Instagram is the worst (or: I'm often at my worst when on Instagram)
Sunday, February 4, 2018
My finger hovers over Reese Witherspoon's face.
I hesitate for a second, but I end up clicking on the little square. It was never really in doubt that I would.
I browse her page, take notice of her 11 million followers and click on a post where it shows that she's 41 with the words actress and producer preceding the number. She's only 10 years older than me. Pretty sure she wasn't blogging once a month a decade ago and crossing her fingers.
I notice a comment from Demi Lovato. Click. I know her name but don't know her music yet I am swaying and mesmerized by a clip of her belting it out with a host of gospel singers backing up her vocals. It is meant to be an experience. There's a picture of her with Oprah.
Naturally, Selena Gomez is my next stop on what is rapidly becoming an experiment in masochism. She's on the cover of Time, designed a Coach bag, yada yada yada. But I don't stay here too long. I notice a picture of Elle Fanning looking impossibly chic and very well balanced, literally. She is balancing four little books on her blonde head. She is about 12 years younger than me and recently starred in a Sofia Coppola film with Nicole Kidman. When I was in my late teens to early twenties I was flunking out of Geology because I was excited to have a boyfriend and living in a dilapidated yellow house in Catonsville, MD with a cob webbed basement that was straight out of a Stephen King novel.
I realize I probably should stop. I go back and back and back (instead of just actually stopping), until I'm with Reese again. I look at the third picture from the newest. There's Laura Dern, Jessica Chastain, Jennifer Lawrence.
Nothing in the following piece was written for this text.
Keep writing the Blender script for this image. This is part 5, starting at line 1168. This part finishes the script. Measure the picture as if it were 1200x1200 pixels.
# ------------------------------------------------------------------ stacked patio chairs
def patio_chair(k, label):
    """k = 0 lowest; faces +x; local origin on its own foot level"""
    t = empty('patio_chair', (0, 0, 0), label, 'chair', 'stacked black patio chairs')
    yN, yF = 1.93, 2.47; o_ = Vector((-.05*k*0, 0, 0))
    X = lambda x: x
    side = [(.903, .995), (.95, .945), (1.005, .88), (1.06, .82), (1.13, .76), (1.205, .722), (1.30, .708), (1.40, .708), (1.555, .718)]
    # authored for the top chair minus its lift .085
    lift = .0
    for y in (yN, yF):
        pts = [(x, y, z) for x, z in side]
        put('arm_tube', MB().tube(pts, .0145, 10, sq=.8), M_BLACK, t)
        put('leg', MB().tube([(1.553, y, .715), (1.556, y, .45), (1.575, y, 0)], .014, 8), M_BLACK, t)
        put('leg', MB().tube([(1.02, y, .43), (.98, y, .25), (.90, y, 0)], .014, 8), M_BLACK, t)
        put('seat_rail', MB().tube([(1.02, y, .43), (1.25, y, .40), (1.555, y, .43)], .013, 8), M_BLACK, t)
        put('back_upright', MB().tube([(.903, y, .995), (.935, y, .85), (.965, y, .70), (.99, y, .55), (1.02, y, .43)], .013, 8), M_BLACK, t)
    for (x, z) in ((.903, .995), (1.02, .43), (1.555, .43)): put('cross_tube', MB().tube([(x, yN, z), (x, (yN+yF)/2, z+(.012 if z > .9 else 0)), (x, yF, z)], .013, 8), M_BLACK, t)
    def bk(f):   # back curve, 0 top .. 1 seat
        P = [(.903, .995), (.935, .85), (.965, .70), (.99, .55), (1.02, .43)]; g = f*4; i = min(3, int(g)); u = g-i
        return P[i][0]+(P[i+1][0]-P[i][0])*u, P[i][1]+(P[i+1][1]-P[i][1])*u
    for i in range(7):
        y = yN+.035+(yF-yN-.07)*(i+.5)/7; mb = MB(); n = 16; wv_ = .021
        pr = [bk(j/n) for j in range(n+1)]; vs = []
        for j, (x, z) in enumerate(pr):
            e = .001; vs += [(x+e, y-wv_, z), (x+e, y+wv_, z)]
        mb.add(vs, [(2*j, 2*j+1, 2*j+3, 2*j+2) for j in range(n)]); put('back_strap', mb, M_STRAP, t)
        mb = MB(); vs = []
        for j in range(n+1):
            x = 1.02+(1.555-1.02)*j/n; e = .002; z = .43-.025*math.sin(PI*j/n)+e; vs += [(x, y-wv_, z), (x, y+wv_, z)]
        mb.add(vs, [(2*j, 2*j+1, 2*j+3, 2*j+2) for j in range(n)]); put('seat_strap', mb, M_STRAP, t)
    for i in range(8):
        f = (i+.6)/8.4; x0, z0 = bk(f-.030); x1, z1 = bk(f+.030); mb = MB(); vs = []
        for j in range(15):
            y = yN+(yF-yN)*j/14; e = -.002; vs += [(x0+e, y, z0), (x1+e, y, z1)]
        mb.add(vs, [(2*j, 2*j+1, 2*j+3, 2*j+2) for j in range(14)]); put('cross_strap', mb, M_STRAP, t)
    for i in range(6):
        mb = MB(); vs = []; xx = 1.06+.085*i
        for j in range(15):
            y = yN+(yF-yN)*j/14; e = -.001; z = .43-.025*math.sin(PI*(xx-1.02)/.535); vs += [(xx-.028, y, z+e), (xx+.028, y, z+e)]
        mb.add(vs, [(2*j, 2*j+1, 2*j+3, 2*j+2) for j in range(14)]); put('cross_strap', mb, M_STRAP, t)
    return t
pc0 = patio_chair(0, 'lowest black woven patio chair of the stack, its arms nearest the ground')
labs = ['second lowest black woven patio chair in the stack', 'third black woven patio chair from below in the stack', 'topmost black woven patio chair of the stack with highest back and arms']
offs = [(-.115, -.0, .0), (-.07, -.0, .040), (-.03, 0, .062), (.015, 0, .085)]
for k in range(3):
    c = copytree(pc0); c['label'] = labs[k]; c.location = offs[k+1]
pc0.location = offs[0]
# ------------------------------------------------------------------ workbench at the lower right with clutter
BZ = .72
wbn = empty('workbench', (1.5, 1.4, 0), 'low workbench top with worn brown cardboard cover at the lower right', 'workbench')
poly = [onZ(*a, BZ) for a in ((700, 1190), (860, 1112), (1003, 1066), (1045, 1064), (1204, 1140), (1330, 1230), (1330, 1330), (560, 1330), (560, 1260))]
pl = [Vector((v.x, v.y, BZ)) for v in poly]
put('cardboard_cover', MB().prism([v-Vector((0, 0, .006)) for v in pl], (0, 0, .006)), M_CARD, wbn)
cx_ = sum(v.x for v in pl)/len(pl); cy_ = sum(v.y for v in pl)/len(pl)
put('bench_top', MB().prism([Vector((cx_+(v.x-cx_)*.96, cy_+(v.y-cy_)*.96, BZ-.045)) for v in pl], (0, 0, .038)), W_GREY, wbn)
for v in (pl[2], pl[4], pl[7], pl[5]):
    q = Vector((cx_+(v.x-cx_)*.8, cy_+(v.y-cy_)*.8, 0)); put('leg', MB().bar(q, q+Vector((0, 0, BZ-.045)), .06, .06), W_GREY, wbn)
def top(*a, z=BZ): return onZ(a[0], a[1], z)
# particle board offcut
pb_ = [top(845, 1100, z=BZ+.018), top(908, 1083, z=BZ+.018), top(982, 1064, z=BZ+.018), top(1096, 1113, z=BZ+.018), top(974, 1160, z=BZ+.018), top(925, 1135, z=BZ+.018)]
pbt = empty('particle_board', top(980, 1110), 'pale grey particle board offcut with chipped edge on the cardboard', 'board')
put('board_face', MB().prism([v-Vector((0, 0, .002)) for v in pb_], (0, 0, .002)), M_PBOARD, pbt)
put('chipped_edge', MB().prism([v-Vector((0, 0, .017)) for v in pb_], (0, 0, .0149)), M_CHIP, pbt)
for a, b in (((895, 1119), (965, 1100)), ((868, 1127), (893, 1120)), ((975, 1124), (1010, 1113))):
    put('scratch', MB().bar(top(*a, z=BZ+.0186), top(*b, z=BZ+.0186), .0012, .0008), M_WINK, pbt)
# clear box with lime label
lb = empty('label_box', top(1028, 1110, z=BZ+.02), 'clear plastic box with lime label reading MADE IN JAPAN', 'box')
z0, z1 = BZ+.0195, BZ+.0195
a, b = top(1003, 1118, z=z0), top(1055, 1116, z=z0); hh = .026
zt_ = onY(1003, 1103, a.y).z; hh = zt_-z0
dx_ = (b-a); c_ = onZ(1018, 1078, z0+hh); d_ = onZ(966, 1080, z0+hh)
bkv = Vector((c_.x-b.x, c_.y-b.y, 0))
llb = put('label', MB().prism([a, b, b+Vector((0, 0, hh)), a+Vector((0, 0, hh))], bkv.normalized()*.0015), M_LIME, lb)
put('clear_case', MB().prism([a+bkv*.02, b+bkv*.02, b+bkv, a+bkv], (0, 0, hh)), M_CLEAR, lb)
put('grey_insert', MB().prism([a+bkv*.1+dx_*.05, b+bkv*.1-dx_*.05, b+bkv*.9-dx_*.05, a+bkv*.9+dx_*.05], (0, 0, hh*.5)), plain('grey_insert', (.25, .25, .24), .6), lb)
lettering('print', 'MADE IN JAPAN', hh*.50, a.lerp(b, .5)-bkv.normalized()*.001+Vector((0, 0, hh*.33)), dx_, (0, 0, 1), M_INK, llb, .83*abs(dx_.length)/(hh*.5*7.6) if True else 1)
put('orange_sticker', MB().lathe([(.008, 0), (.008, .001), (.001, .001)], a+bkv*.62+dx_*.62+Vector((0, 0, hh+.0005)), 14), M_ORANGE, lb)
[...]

Two summers ago I tried to get my hair the shade of blonde that she had in Passengers. After a few trips to the salon and more money than I care to admit, I gave up because, as it turns out—shock—I'm not Jennifer Lawrence. Or Khaleesi. I dyed over my desperate blonde with a box of ashy brown, resulting in more ash than brown with a tiny hint of puke green in the right light. Or the wrong light, I guess.
I follow Reese (let's be inundated with this daily, shall we?) and then Instagram gives me more suggestions of other women to follow who will remind me of my smallness and ordinariness (of course, this was not the intent of said women, that is my own doing.)
The truth is, I am small, but only because I am jealous.
I go back to my own saved draft that I had begun before I went click crazy. It is a picture of some drawings by my youngest daughter, paired with a caption that said this:
"We all have roles to play. A lot of the time I find myself wishing my role were bigger, less traditional, more seen. But that's not my life right now. Maybe it will never be my life. Maybe it will. Most likely I will die mostly unknown, as most people do. Am I ok with that? Does it even matter?
Much of the time we find comfort in knowing that we are not alone, that everyone else really is the same as us. But when it comes to status and high visibility, we typically can't have that unless we are unique in some way, not the same as everyone else. I know not everyone wants that, but I think about it. I think about how that might transform my life. I think about how my ideas of what that would be like are probably not as romantic as they seem in my mind.
I think I'm confusing being known with being famous. Being the latter doesn't guarantee the former. The little girl who drew this picture, she knows me. She hooks her arm around my neck. She will randomly, but often, shout out: "I love you Mom!" whether we are driving the big kids to school or she's trying to get out of being in trouble. She draws these wonky, big headed, colorful people over and over and over and I will never have enough of them. She'll write the letters she knows, usually M's and E's and O's, and will ask me: "What does it say, Mom?!" I have a big box full of these papers with her name and the date written on the back. For when she's older. For when I'm old. So she will know that she is loved. To remind myself that I am already known."
The obvious irony is: you're here likely because of Instagram, where we may know of people but don't actually know them, or most of them, anyway. Apparently, this is the world we live in. The question is—how do we move forward without going insane?
Sometimes I try to remember who I was and what I thought about before I became obsessed with the idea that the only way to truly be seen is to have more followers. As Amanda Petrusich so aptly put it in The New Yorker: "In 2018, eyeballs do not necessarily equal adulation." That being the truth, the truth is also that I've always wanted to be seen. I am resisting the urge to add a qualifier, as if that very human desire is somehow icky and shameful. To be seen is divine. To be consumed with jealousy is robbing myself from seeing others.
I don't know what the answer is. I can't decide if the medium itself is the problem or if human nature (read: me) is the problem, exacerbated by the medium. After all, the medium can be a portal to people and things and ideas and experiences that we actually care about.
My gut tells me that thinking about this issue is important just for the sake of mindfulness, of being aware of how I'm spending my time and of what is taking up my mental energy. But it's still time spent thinking about social media. Time I'm not crafting stories. Time I'm not marveling (or at least not uh-huhing as I scroll) over her M's and E's and O's.